AAUP Doubles Down On Agency Fees
Teacher’s unions are hell bent on keeping the agency fees they collect from government workers whether they want to join the unions or not. “Later this month the U.S. Supreme Court will hear arguments in the case of Janus v. AFSCME, Council 31, in which anti-union ‘right to work’ forces are challenging the right of public employee unions to collect agency fees from non-members that the unions represent,” Hank Reichman writes on the academe blog maintained by the American Association of University Professors (AAUP). “These fees have since 1977 been protected by the Supreme Court’s unanimous decision in Abood v. Detroit Board of Education.
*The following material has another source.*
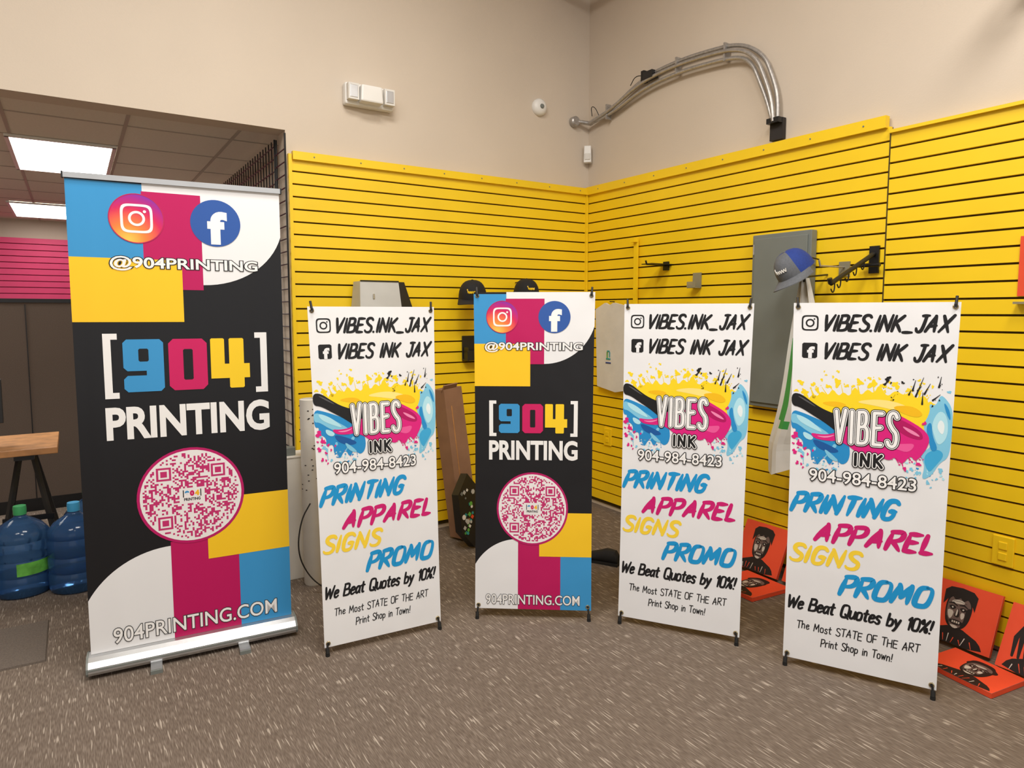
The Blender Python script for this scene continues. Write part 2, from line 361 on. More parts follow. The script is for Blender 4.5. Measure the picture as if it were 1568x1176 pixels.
def art904(W,H,seed=5,wide=False):
    # wide: the big roll-up has extra width on the left of the same layout
    ox=20.5 if wide else 0; pw=211 if wide else 181; S=1.22 if wide else 1.0
    s=Art(W,H,pw,490,seed);s.base((.010,.010,.012))
    mx,my=s.P(106+ox,30);rx=((pw-106-ox)+3)*s.k if wide else 78*s.k;ry=78*s.k;pts=[s.P(49+ox,0),(W,0)]
    a0=math.acos(min(1,(W-mx)/rx))
    for i in range(17):
        a=a0+(PI/2-a0)*i/16;pts.append((min(W,mx+rx*math.cos(a)),my+ry*math.sin(a)))
    pts+=[(mx,my),s.P(49+ox,12)]
    s.poly(pts,WHITE,1,metres=True)
    cr=95 if wide else 78
    ml=(82 if wide else 67)
    mx,my=s.P(ml+1,382+cr);r=cr*s.k;pts=[s.P(130+ox,490),(0,H)]
    y1=my-math.sqrt(max(0,r*r-mx**2));a0=math.asin(min(1,(my-y1)/r))
    for i in range(17):
        a=a0+(PI/2-a0)*i/16;pts.append((max(0,mx-r*math.cos(a)),my-r*math.sin(a)))
    pts+=[(mx,my)]
    s.poly(pts,WHITE,1,metres=True)
    MG=(.50,.008,.11)
    s.rect(0,3,49+ox,79,CY,2);s.rect(48+ox,10,106+ox,79,MG,3);s.rect(85+ox,78,106+ox,110,MG,3)
    s.rect(0,79,85+ox,144,YE,2)
    s.rect(100+ox,339,pw,407,YE,4);s.rect(133+ox,406,pw,490,CY,3);s.rect(ml,382,133+ox,490,MG,2)
    ri=26 if wide else 24
    ix=43+ox;fx=121+ox
    ig_gradient(s,ix,38,ri,5);s.ring(ix,38,ri,1.0,(.5,.02,.1),6)
    ig_glyph(s,ix,38,13*ri/24,(.9,.9,.9),7,.18)
    s.circ(fx,38,ri,(.03,.10,.38),5);s.text('f',fx+1.5,43,19*ri/24,34*ri/24,(.9,.9,.9),6,bold=.05)
    s.text('@904PRINTING',90+ox,84,148,15.5,(.88,.88,.88),6,bold=.02,outline=.045)
    W2=(.88,.88,.88)
    Xc=109 if wide else 90
    TX=lambda x:Xc+(x-90)*S
    TY=lambda y:212+(y-212)*S
    for (a,b,sg) in ((22,33,1),(158,147,-1)):
        s.rect(TX(min(a,a+6*sg)),TY(166),TX(max(a,a+6*sg)),TY(221),W2,4)
        s.rect(TX(min(a,b)),TY(166),TX(max(a,b)),TY(171),W2,4);s.rect(TX(min(a,b)),TY(216),TX(max(a,b)),TY(221),W2,4)
    def numeral(polys,holes,col,o):
        for q in polys: s.poly([(TX(o+x),TY(171+y)) for x,y in q],col,5)
        for q in holes: s.poly([(TX(o+x),TY(171+y)) for x,y in q],(.010,.010,.012),6)
    R8=lambda x0,y0,x1,y1,c=3:[(x0+c,y0),(x1-c,y0),(x1,y0+c),(x1,y1-c),(x1-c,y1),(x0+c,y1),(x0,y1-c),(x0,y0+c)]
    numeral([R8(0,0,32,27),[(18,10),(32,10),(32,42),(29,45),(18,45)],R8(0,31,30,45)],[R8(12,8,20,19,1)],(.045,.30,.63),37)
    numeral([R8(0,0,32,45,4)],[R8(12,9,20,36,1)],(.60,.012,.12),73)
    numeral([R8(0,0,12,35,1),[(0,23),(34,23),(34,36),(0,36)],R8(16,0,29,45,1)],[],(.93,.62,.02),108)
    s.text('PRINTING',Xc,TY(242.5),137*S,30*S,W2,4,bold=.035)
    qx=106 if wide else 89
    s.circ(qx,333,55.5,(.50,.01,.13),5);s.circ(qx,333,52.5,(.86,.84,.85),6)
    q=2.02;QC=(.55,.03,.16);n=26
    for i in range(-n,n+1):
        for j in range(-n,n+1):
            x,y=i*q,j*q
            if x*x+y*y>49.5**2: continue
            if abs(x)<14 and abs(y)<9: continue
            if any(abs(x-fx_)<9.5 and abs(y-fy)<9.5 for fx_,fy in((-28,-27),(28,-27),(-28,29))): continue
            if s.rng.random()<.46:
                cx,cy=s.P(qx,333);cx+=x*s.k;cy+=y*s.k;e=q*s.k*.5;s.raw([(cx-e,cy-e),(cx+e,cy-e),(cx+e,cy+e),(cx-e,cy+e)],[(0,1,2,3)],QC,7)
    def sqm(fx,fy,e,c,l):
        cx,cy=s.P(qx,333);cx+=fx*s.k;cy+=fy*s.k;e*=s.k;s.raw([(cx-e,cy-e),(cx+e,cy-e),(cx+e,cy+e),(cx-e,cy+e)],[(0,1,2,3)],c,l)
    for fx_,fy in((-28,-27),(28,-27),(-28,29)):
        sqm(fx_,fy,7.5,QC,7);sqm(fx_,fy,5.3,(.86,.84,.85),8);sqm(fx_,fy,3.3,QC,9)
    sqm(0,0,8.5,(.86,.84,.85),7)
    for ch,dx,cc in (('9',-5.2,(.045,.30,.63)),('0',0,(.6,.01,.12)),('4',5.2,(.93,.5,.02))): s.text(ch,qx+dx,330.5,4.6,6.5,cc,8,bold=.08)
    s.text('PRINTING',qx,337,17,3.4,BLK,8,bold=.03)
    for sg in (-1,1): s.rect(qx+sg*9-.5,326.5,qx+sg*9+.5,334.5,BLK,8)
    s.text('904PRINTING.COM',(108 if wide else 90),475,146*(1.18 if wide else 1),15*(1.15 if wide else 1),(.9,.9,.9),6,bold=.008,outline=.035,ocol=(.05,.05,.05))
    return s

def artvibes(W,H,seed=11):
    s=Art(W,H,100,262,seed);s.base(WHITE)
    K=(.012,.012,.014)
    ig_glyph(s,11,14.5,5.0,K,2,.2)
    s.poly([(6.2,29.8),(7.2,28.9),(15,28.9),(16.2,29.8),(16.2,39.0),(15,40),(7.2,40),(6.2,39.0)],K,2);s.text('f',12.0,35.8,5.0,8.4,WHITE,3,bold=.05)
    s.stroke('VIBES.INK_JAX',19,97,14.5,10.3,K,2,wt=.215,slant=.26,brush=.25,gap=.2)
    s.stroke('VIBES INK JAX',19.5,97,34.5,10.3,K,2,wt=.215,slant=.26,brush=.25,gap=.2)
    Y=(.95,.70,.02);LB=(.22,.58,.80);B=(.02,.27,.62);DB=(.01,.10,.35);MG=(.72,.015,.22);PC=(.45,.78,.90)
    s.poly([(9,76),(13,66),(17,68),(20,63),(24,67),(27,61),(31,67),(34,63),(38,67),(41,58),(45,66),(49,60),(53,64),(56,56),(61,66),(66,60),(71,64),(75,60),(78,66),(84,62),(87,74),(93,80),(88,92),(80,90),(60,84),(40,82),(25,78)],Y,1,sm=2)
    for x,y,r in [(6,58,1.8),(9,66,2.6),(14,59,1.4),(3,64,1.2),(17,63,1.6),(24,60,1.5),(30,57,2.4),(36,59,1.2),(44,56,2),(52,57,2.6),(50,53,1.1),(58,58,1.8),(66,57,2.2),(74,60,1.6),(11,72,2.6),(40,59,1),(62,55,1),(86,70,3),(5,70,1.3),(2,74,.9),(80,62,1.2),(56,53,.8),(27,53,.8)]:
        s.blob(x,y,r,Y,1,irr=.6)
    for _ in range(34):
        s.blob(s.rng.uniform(3,88),s.rng.gauss(60,4.5),s.rng.uniform(.3,1.0),Y,1,irr=.6,n=10)
    # radiating spatter: each spike is a tapering streak with a bead at its tip
    def spike(x,y,ang,ln,w,col,l):
        p=s.P(x,y);q=(p[0]+math.cos(ang)*ln*s.k,p[1]+math.sin(ang)*ln*s.k)
        q=(min(max(q[0],.002),s.W-.002),q[1]);m=((p[0]+q[0])/2,(p[1]+q[1])/2)
        s.ribbon([p,m,q],[w*s.k,w*.45*s.k,w*.25*s.k],col,l)
        e=(min(max(q[0]+math.cos(ang)*1.2*s.k,.003),s.W-.003),q[1]+math.sin(ang)*1.2*s.k)
        s.blob(e[0]/s.k,e[1]/s.H*s.ph,w*.55,col,l,irr=.4,n=10)
    rr=s.rng
    for i in range(16):
        x=10+i*4.9;spike(x,68,-PI/2+(x-50)/70+rr.uniform(-.25,.25),rr.uniform(3,10),rr.uniform(.5,1.3),Y,1)
    for i in range(11):
        spike(rr.uniform(4,34),rr.uniform(100,110),PI/2+rr.uniform(-.2,.9),rr.uniform(4,11),rr.uniform(.5,1.3),rr.choice((B,LB,LB,DB)),2)
    for i in range(9):
        spike(rr.uniform(84,93),rr.uniform(72,112),rr.choice((rr.uniform(-1.2,.0),rr.uniform(.6,1.6))),rr.uniform(3,7),rr.uniform(.5,1.1),rr.choice((LB,PC,B)),2)
    for i in range(8):
        spike(rr.uniform(62,82),rr.uniform(100,106),PI/2+rr.uniform(-.9,.2),rr.uniform(3,8),rr.uniform(.5,1.1),MG,3)
    for i in range(26):
        s.blob(rr.uniform(3,30),rr.uniform(98,124),rr.uniform(.3,.9),rr.choice((B,LB,MG,PC)),2,irr=.5,n=10)
    for i in range(26):
        s.blob(rr.uniform(72,97),rr.uniform(100,122),rr.uniform(.3,.9),rr.choice((B,LB,MG,PC,LB)),2,irr=.5,n=10)
    for i in range(14): s.blob(rr.uniform(56,94),rr.uniform(50,68),rr.uniform(.2,.55),K,4,irr=.5,n=8)
    s.poly([(40,70),(55,67),(70,69),(80,76),(70,75),(55,72)],(.98,.80,.25),2,sm=2)
    s.poly([(18,72),(30,70),(38,73),(30,75)],(.90,.52,.01),2,sm=2)
    s.poly([(62,72),(76,70),(84,76),(78,79)],(.90,.52,.01),3,sm=2)
    s.poly([(83,84),(87,74),(86,68),(90,70),(92,62),(95,64),(99,70),(100,78),(100,92),(99,104),(94,108),(90,117),(84,121),(86,110),(82,104),(90,96),(86,90)],LB,2,sm=2)
    s.poly([(88,82),(92,72),(97,76),(98,90),(93,97),(90,90)],PC,3,sm=2)
    s.poly([(91,84),(93,78),(96,82),(95,90)],(.8,.9,.93),4,sm=2)
    s.poly([(84,104),(92,98),(97,102),(92,110),(88,116)],(.05,.40,.72),3,sm=2)
    s.poly([(94,66),(98,72),(99,80),(96,74)],B,4,sm=2)
    s.poly([(85,84),(88,80),(89,90),(93,99),(89,101),(87,93)],B,4,sm=2)
    for x,y,r in [(95,113,1.5),(88,122,1.2),(97,60,1),(82,116,1.5),(93,119,.8),(78,114,1.2),(80,122,.8),(90,125,.6)]: s.blob(x,y,r,LB,2,irr=.5)
    s.poly([(0,78),(8,80),(18,84),(28,88),(36,94),(40,104),(39,113),(34,116),(30,109),(27,118),(23,110),(18,119),(17,110),(14,114),(14,105),(8,108),(9,100),(2,97),(4,92),(0,92)],B,2,sm=2)
    s.poly([(0,80),(8,83),(18,89),(26,94),(30,100),(22,98),(12,94),(4,88),(0,88)],LB,3,sm=2)
    s.poly([(3,81),(11,84),(19,90),(22,94),(12,90),(5,86)],PC,4,sm=2)
    s.poly([(14,98),(24,101),(34,106),(28,108),(18,105)],DB,3,sm=2)
    s.poly([(22,104),(30,110),(33,114),(26,112)],LB,4,sm=2)
    s.poly([(8,93),(16,97),(14,100),(9,98)],PC,4,sm=2)
    for x,y,r in [(7,108,1.6),(18,121,1.5),(12,118,1),(30,119,1.4),(4,99,1.2),(8,113,.7)]: s.blob(x,y,r,LB,2,irr=.5)
    for x,y,r in [(3,97,2.2),(6,103,1.8),(3,109,1.6),(8,112,1),(5,117,1.2),(10,106,1),(2,103,.8),(9,120,.7),(12,110,.8)]: s.blob(x,y,r,MG,4,irr=.5)
    s.poly([(0,66),(6,66),(14,72),(22,77),(34,81),(44,83),(42,98),(34,95),(24,87),(14,81),(6,76),(0,75)],K,4,sm=2)
    s.poly([(3,67.5),(8,69),(18,76),(12,73)],(.10,.10,.11),5,sm=2)
    s.poly([(13,94),(20,95),(28,94),(34,90),(36,96),(30,99),(22,99),(16,98)],MG,5,sm=2)
    s.poly([(16,96),(24,96),(31,94),(24,97.5)],(.90,.30,.55),6,sm=2)
    s.poly([(30,92),(40,86),(56,80),(66,76),(74,80),(84,86),(88,92),(86,100),(80,109),(77,104),(72,112),(68,106),(64,110),(56,105),(46,108),(40,102),(33,99)],MG,5,sm=2)
    s.poly([(66,79),(74,82),(83,88),(84,94),(74,92),(66,86)],(.45,.005,.12),6,sm=2)
    s.poly([(62,98),(72,97),(80,96),(76,103),(68,101)],(.85,.10,.35),6,sm=2)
    s.poly([(70,84),(79,88),(83,92),(75,89)],(.88,.25,.48),7,sm=2)
    for x,y,r in [(74,114,1.2),(82,110,1.3),(84,82,1.2)]: s.blob(x,y,r,MG,6,irr=.5)
    for x,y,r in [(61,53,1.7),(59.5,56.5,1.0),(70,55,.9),(63,55.5,.6),(88,70,.6)]: s.blob(x,y,r,K,4,irr=.6)
    for a in [((78,64),(82,51)),((76,60),(77.5,53)),((83,62),(86,55)),((88,66),(92,62)),((82,69),(82,61)),((91,57),(92,50)),((79,60),(81,57)),((74,63),(75,60))]:
        p,q=s.P(*a[0]),s.P(*a[1]);s.ribbon([p,((p[0]+q[0])/2,(p[1]+q[1])/2),q],[.6*s.k,.3*s.k,.15*s.k],K,4)
    LW=(.92,.92,.92)
    for col,l,w in ((K,8,.235),(LW,9,.185),(K,10,.135),(LW,11,.095)): s.stroke('VIBES',30,68,88,21.5,col,l,wt=w,slant=.0,brush=0,gap=.42)
    for col,l,w in ((K,8,.55),(LW,9,.40),(K,10,.24)): s.stroke('INK',43,60,110.5,7.8,col,l,wt=w,slant=0,brush=0,gap=.42)
    s.text('904-984-8423',47.5,124.5,68,8.8,LW,8,bold=.01,outline=.05)
    BL=(.012,.31,.68)
    s.stroke('PRINTING',2,73,145.5,12.3,BL,2,wt=.30,slant=.36,brush=.38,rise=.16,gap=.22)
    s.stroke('APPAREL',19,97,165.5,12,(.62,.012,.17),2,wt=.30,slant=.33,brush=.38,rise=.12,gap=.22)
    s.stroke('SIGNS',2,51,183,11.5,(.95,.68,.05),2,wt=.28,slant=.33,brush=.38,rise=.0,gap=.22)
    s.stroke('PROMO',37,96,201.5,12.5,BL,2,wt=.30,slant=.33,brush=.38,rise=.12,gap=.22)
    s.stroke('We Beat Quotes by 10%!',1.5,97,220,8.5,K,2,wt=.21,slant=.22,brush=.2,rise=.0,gap=.13)
    s.stroke('The Most STATE OF THE ART',9,89,236,5.2,K,2,wt=.13,slant=.08,brush=0,gap=.18,jit=.09)
    s.stroke('Print Shop in Town!',26,73,246,5.2,K,2,wt=.13,slant=.08,brush=0,gap=.18,jit=.09)
    return s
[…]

The ostensible plaintiff, Mark Janus, backed by the National Right to Work Committee and other anti-union groups, claims that requiring non-members to pay for union representation at all is de facto government-compelled speech and hence a violation of the First Amendment.” Wait until you see the hairpin turns he makes to argue that it isn’t.
“Last month the AAUP joined with the National Education Association to submit an amicus curiae brief in support of the respondents, which urged the Court to reject the challenge, arguing that ‘the government is fully justified in ordering its own workplace affairs through collective bargaining with an exclusive representative. And in order to secure that arrangement, the government is equally justified in authorizing and entering agency fee arrangements that ensure the financial stability of its collective bargaining partner. Such a result is fully consistent with the First Amendment, which grants the government the ‘widest latitude’ in conducting its own internal affairs.’”
See if you can find that in your pocket Constitution.